Pence won’t say whether he’d support Trump as 2024 nominee

Former Vice President Mike Pence speaks at "Politics & Eggs" at the New Hampshire Institute Politics at St. Anselm College on August 17, 2022 in Manchester, New Hampshire. (Photo by Scott Eisen/Getty Images)

Former Vice President Mike Pence declined to say Thursday whether he would back Donald Trump if his former boss were to be the Republican presidential nominee in 2024.

Pence, widely expected to seek the nomination himself, suggested that Trump’s leadership style isn’t what the party needs in the upcoming White House race.

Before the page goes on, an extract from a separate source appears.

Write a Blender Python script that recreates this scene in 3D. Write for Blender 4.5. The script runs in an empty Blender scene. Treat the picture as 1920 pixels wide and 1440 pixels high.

"I think we’ll have better choices," Pence told The Associated Press in an interview in South Carolina. "I’m persuaded that no one could have defeated Hillary Clinton in 2016 except Donald Trump, but I think we live in a different time and it calls for different leadership."

Pence and Trump have been estranged since the violent storming of the U.S. Capitol on Jan. 6, 2021, by Trump’s supporters in an attempt to stop the congressional certification of Democrat Joe Biden’s victory.

SEE ALSO: Vice President Mike Pence discovered classified documents in Indiana home

Republicans are expected to include a pledge to support the eventual GOP nominee among formal criteria for participation in primary debates.

Pence, on his ninth trip to the early-voting state since leaving office, participated in a policing roundtable with officials in North Charleston. He planned to meet later with pastors in Greenville and host a talk about his latest book at Bob Jones University.

Pence said he would make a decision about 2024 "by the spring." Already in the race are Trump and former South Carolina Gov. Nikki Haley. Others who could join them include Florida Gov. Ron DeSantis and Sen. Tim Scott of South Carolina.

"The American people want us to return to the policies of the Trump-Pence administration, but I think they want to see leadership that reflects more of the character of the American people: namely the commitment to principle and the civility that Americans show each other every day," Pence said. "And so, if we enter the fray, we will offer that kind of leadership."

President Donald J. Trump, joined by Vice President Mike Pence, addresses his remarks Monday, August 5, 2019, in the Diplomatic Reception Room of the White House on the mass shootings over the weekend in El Paso, Texas and Dayton, Ohio. (Official Whi

Pence was asked whether he was making the case that he was the best choice for Republican voters who supported Trump administration policies but not Trump now. Pence didn’t answer directly.

"I promise you, if I become a candidate for president of the United States, I’ll be me," Pence said. "I will do it all in a way that I’ve always aspired to do, and that is show the kind of respect to people, even of differing opinions, that I think the American people show each other every day.

"We’ve just got to have government as good as our people again, and I’m confident that, someday soon, we will," he said.